Primeira falsidade. Não se pode ignorar que a causa do embargo a Cuba entrou parcial e tardiamente no ciberespaço, e quando se deu a vertiginosa expansão da banda larga e da internet, a Casa Branca pressionou brutalmente aqueles que ofereciam esses serviços à ilha para que fossem interrompidos imediatamente, ordem que, evidentemente, não pode ser desobedecida pelos pequenos países da bacia do Caribe. Por isso, até a chegada do cabo submarino procedente da Venezuela, há pouco mais de um ano, a conexão da internet em Cuba se fazia exclusivamente por satélite. Agora existe a ligação física, mas infelizmente o grosso do crescente tráfego cubano ainda deve transitar pelas lentas e caríssimas conexões satelitais, e com uma banda larga absolutamente insuficiente. Problemas que não se devem a uma decisão de Havana, mas à obstinação de Washington.

Segunda. Antes de perguntar se Havana aceitará a ajuda prometida pelo Obama conviria que Oppenheimer averiguasse se Washington aceitaria acabar com o cerco informático disposto contra Cuba. Seu argumento parece ter saído de uma música para crianças de Maria Elena Walsh: “O reino do contrário”. Não foi Cuba quem, diante do advento da revolução das comunicações, decidiu fazer um haraquiri informático, mas foi o império que, consciente da importância dessas novas tecnologias, estendeu os alcances do seu criminoso embargo para incluir também a internet. Qualquer um que tenha visitado esse país sabe que não é possível acessar muitos sítios da rede nem dispor dos principais instrumentos de navegação no ciberespaço. Caso o tentar, quase invariavelmente aparecerá uma fatídica mensagem de “Erro 403” dizendo algo como “Do lugar em que se encontra não poderá acessar esse URL”, ou outra mais eloquente: “No país em que se encontra está proibido acessar esta página”. Não é possível utilizar o Skype, o Google Earth ou as plataformas de desenvolvimento colaborativo Google Code e Source Force, ou descarregar livremente as aplicações do Android. E quando é possível, a banda larga é tão devagar que torna praticamente impossível trabalhar com um mínimo de rapidez e eficiência. Tudo isto, por culpa do governo cubano? Em meados do ano passado, o CEO do Google, Eric Schmidt, liderou uma delegação que visitou Cuba como resposta às acusações de que o gigante informático bloqueava o acesso aos seus serviços. Depois de comprovar que vários produtos do Google não estavam disponíveis, Schmidt assinalou obliquamente o responsável ao dizer que “as sanções estadunidenses contra Cuba desafiavam a razão”.
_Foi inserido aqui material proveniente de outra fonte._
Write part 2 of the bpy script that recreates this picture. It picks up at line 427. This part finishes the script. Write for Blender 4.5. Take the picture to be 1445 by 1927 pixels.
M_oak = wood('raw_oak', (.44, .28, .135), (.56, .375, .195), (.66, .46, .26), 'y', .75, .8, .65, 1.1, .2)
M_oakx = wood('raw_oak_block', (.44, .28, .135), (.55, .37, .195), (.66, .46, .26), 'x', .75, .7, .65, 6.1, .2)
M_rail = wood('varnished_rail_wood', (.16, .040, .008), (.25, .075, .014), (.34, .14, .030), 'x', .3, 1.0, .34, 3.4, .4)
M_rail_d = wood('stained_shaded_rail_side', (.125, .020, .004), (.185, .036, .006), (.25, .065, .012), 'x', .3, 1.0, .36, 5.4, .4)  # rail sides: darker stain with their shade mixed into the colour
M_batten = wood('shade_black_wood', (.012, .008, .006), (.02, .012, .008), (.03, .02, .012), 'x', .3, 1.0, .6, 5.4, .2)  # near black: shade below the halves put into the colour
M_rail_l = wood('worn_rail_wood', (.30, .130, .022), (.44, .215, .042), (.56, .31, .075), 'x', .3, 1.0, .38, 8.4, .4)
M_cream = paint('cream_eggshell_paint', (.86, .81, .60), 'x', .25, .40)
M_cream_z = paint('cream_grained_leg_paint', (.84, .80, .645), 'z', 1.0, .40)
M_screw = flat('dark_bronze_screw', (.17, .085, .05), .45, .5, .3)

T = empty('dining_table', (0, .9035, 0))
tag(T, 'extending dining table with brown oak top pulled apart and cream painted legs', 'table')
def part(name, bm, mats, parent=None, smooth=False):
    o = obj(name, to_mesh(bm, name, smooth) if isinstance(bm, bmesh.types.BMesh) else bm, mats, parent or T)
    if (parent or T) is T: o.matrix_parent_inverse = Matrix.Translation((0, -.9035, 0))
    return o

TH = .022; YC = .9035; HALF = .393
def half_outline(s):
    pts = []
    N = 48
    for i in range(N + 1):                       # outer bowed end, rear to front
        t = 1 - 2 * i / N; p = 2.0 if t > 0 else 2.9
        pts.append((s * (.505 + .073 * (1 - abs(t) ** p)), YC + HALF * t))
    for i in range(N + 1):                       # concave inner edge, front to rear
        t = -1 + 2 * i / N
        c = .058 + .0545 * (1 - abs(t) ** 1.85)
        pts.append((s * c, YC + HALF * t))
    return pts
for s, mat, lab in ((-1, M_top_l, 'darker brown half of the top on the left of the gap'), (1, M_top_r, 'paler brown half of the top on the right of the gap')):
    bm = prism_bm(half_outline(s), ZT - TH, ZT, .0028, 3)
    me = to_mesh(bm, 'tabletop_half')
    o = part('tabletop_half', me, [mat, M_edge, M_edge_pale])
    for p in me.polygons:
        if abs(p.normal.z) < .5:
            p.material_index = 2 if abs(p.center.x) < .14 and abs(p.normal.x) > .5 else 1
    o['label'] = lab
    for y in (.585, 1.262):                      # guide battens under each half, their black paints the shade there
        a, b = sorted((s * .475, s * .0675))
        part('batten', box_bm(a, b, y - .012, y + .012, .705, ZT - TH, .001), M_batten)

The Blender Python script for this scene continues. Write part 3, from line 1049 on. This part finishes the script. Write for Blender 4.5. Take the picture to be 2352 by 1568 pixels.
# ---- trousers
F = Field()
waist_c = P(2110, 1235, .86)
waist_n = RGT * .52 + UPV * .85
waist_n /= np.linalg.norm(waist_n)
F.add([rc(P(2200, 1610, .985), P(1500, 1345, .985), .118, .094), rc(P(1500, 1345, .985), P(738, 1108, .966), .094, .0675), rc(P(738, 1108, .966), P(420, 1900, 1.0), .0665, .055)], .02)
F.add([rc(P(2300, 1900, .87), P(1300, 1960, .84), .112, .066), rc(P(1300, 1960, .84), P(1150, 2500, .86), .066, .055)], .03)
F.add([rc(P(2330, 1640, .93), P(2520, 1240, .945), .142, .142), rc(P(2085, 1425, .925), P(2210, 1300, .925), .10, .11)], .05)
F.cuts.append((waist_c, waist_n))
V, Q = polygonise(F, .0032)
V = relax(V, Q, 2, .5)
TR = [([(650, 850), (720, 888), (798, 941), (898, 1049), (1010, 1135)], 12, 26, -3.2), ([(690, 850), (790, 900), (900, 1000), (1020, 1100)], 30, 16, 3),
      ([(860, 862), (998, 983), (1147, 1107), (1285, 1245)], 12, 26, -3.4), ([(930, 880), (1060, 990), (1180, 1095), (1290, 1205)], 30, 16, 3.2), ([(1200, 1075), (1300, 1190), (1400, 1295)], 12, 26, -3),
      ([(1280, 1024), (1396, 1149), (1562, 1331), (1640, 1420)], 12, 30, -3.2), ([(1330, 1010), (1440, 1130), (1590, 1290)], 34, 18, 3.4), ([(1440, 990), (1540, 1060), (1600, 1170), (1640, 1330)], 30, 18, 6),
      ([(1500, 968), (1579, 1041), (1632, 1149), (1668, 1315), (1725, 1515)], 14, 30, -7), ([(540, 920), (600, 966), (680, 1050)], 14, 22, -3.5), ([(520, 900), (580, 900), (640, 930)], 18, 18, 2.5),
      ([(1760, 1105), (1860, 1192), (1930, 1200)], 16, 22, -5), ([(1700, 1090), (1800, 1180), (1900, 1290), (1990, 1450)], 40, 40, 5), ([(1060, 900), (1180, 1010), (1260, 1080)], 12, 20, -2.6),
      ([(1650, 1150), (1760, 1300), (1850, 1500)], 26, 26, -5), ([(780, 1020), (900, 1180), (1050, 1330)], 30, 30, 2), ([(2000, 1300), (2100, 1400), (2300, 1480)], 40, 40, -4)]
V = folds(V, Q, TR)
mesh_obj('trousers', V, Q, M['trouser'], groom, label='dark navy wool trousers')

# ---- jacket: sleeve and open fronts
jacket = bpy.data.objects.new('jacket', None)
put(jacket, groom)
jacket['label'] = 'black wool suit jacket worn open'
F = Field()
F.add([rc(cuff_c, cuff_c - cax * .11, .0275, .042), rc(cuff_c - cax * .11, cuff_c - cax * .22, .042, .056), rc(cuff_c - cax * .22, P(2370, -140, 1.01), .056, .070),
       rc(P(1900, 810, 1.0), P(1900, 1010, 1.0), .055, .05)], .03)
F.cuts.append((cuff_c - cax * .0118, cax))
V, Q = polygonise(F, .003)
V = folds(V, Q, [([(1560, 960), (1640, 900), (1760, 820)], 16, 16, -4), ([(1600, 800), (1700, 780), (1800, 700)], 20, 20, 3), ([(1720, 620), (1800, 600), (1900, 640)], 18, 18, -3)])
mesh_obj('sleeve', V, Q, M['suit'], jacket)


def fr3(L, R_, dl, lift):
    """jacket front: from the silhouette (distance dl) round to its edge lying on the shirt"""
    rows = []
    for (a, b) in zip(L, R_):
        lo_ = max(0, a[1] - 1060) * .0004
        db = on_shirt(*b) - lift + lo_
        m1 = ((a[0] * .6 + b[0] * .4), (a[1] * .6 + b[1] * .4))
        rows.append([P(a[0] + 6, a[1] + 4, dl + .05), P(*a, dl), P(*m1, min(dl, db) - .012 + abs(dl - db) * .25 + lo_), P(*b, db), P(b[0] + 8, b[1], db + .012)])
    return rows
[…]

Terceira. Possivelmente Oppenheimer tem razão em seu ceticismo, mas não por causa de Cuba, mas dos Estados Unidos. Porque, como esquecer que no começo do seu primeiro mandato Obama já havia prometido o que voltou a prometer há pouco mais de um mês: “suavizar” algumas sanções contempladas para as empresas informáticas que tenham negócios com Cuba? O que foi que aconteceu? Pouco e nada. Oxalá, agora seja diferente. A Lei Torricelli, de 1992, permitiu a conexão à internet pela via satelital, mas com uma decisiva restrição: que cada serviço fosse contratado a empresas norte-americanas ou suas subsidiárias com prévia aprovação do Departamento do Tesouro. Este impôs limites estritos e estabeleceu sanções extraordinárias – por exemplo, multas de 50.000 dólares para cada violação – para quem favorecesse, dentro ou fora dos Estados Unidos, o acesso dos cubanos à rede. O que Obama fez, em março de 2010, foi eliminar algumas destas sanções, especialmente para as empresas que facilitarem gratuitamente aplicações de correio eletrônico, chat e similares. Mesmo assim, em 2012, a sucursal no Panamá da companhia Ericsson teve que pagar uma multa de quase dois milhões de dólares ao Departamento de Comércio dos Estados Unidos por violar as restrições de exportação de equipamentos de comunicação a Cuba. Como sempre: uma pá de cal, outra de areia.

Por isso, a acessibilidade irrestrita à rede continua tropeçando nos grilhões do embargo. A “ciberguerra” que Washington declarou a Cuba, um país que continua a estar escandalosamente na lista dos “patrocinadores do terrorismo”, segue seu curso. Cumprirá Obama desta vez sua promessa? Quem é que “proíbe” o acesso à internet em Cuba?